=== GIVEN REQUEST ===
Return each line that holds the word "picture".

====== RECORDED DATA ======

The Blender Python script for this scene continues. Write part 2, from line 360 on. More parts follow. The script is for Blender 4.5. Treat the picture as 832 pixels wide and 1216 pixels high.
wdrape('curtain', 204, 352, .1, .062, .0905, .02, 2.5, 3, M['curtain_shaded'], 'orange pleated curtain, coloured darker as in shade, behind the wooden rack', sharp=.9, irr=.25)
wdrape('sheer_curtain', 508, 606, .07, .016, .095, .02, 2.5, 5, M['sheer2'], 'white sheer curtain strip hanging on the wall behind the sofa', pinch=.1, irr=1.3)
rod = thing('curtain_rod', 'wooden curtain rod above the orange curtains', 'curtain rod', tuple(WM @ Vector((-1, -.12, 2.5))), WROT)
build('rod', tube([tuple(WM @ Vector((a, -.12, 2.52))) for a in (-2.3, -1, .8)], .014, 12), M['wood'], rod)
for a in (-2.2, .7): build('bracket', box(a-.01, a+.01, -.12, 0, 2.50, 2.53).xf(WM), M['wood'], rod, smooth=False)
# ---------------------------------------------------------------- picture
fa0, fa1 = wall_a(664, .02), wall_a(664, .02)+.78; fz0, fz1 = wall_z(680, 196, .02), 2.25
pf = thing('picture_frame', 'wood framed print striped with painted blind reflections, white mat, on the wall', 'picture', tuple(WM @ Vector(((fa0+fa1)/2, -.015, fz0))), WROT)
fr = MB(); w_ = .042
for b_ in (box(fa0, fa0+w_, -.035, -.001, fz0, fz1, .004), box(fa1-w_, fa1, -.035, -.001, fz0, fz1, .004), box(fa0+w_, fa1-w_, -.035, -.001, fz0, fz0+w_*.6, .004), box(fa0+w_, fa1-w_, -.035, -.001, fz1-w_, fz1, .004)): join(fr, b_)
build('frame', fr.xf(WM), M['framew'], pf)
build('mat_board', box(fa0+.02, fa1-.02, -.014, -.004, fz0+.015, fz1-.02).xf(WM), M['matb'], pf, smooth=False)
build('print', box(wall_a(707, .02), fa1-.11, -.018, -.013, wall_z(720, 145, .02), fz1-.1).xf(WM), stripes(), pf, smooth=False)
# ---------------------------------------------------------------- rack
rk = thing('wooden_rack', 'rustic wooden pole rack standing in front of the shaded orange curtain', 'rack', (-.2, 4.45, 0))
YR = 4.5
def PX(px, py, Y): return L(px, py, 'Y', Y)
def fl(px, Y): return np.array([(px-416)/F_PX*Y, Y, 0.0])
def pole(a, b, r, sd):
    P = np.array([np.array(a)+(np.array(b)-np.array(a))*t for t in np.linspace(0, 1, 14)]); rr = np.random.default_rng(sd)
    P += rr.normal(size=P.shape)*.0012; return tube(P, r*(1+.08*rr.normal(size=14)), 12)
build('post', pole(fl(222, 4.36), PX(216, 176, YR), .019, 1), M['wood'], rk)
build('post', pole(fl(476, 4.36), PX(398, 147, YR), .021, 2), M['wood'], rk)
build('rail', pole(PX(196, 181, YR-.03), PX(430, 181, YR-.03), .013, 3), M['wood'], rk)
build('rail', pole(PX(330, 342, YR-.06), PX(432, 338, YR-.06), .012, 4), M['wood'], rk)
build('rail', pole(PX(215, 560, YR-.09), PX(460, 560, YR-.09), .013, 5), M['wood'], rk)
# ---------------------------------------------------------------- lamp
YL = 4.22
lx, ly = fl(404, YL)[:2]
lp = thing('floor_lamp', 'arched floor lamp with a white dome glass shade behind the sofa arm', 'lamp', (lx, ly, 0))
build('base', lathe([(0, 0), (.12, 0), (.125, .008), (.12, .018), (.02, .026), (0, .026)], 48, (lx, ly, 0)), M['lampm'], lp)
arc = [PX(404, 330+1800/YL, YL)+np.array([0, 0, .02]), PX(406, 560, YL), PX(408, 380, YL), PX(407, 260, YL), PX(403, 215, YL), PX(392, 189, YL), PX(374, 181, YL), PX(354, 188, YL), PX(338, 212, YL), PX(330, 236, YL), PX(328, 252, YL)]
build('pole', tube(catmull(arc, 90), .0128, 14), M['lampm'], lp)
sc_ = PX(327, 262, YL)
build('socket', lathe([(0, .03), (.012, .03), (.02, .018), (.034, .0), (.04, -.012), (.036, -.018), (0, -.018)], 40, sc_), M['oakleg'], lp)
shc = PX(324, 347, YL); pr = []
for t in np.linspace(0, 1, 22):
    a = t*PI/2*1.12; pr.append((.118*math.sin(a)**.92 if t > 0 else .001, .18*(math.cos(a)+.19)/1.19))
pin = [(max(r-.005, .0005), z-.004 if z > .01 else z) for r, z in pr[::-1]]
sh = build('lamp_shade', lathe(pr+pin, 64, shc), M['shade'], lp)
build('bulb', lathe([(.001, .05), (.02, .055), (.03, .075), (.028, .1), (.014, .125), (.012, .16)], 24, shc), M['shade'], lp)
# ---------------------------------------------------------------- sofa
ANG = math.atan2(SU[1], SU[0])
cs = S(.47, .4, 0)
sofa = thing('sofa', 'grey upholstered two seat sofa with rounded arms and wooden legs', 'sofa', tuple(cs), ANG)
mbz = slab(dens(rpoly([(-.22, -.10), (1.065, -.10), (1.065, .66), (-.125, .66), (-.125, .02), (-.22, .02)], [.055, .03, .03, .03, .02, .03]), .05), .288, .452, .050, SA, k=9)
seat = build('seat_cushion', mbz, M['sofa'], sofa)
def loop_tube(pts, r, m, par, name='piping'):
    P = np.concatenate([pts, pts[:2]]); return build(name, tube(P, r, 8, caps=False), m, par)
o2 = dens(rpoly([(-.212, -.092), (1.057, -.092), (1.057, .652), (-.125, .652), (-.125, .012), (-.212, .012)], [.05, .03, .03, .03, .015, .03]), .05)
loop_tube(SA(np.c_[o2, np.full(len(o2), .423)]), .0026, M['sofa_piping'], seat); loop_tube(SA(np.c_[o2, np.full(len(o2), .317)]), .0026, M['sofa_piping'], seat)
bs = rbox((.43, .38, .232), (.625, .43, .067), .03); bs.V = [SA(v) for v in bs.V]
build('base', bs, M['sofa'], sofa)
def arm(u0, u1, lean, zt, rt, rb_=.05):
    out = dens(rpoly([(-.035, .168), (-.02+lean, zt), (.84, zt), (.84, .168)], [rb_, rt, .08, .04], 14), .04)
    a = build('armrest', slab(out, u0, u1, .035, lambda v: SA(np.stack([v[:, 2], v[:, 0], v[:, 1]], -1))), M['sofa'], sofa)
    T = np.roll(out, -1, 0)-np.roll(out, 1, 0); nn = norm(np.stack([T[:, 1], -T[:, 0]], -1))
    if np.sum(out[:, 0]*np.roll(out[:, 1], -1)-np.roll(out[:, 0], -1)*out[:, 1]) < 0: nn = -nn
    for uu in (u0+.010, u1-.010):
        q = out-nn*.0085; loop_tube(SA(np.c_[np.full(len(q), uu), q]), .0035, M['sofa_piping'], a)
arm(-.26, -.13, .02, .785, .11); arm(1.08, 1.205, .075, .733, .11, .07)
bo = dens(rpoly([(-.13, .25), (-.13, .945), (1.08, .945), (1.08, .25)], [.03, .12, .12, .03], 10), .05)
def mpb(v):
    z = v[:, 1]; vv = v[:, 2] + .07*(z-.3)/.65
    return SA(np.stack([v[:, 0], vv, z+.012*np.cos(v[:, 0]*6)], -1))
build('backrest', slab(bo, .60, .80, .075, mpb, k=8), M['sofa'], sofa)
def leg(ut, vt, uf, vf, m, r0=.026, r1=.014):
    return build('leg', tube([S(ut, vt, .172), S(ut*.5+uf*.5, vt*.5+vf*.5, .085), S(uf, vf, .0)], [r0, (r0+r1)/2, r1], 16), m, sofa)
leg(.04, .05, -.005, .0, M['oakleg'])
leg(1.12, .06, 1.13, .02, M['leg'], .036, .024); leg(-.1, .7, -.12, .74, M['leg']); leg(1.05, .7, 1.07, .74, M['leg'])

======

=== RIGHT ANSWER ===
The Blender Python script for this scene continues. Write part 2, from line 360 on. More parts follow. The script is for Blender 4.5. Treat the picture as 832 pixels wide and 1216 pixels high.
# ---------------------------------------------------------------- picture
pf = thing('picture_frame', 'wood framed print striped with painted blind reflections, white mat, on the wall', 'picture', tuple(WM @ Vector(((fa0+fa1)/2, -.015, fz0))), WROT)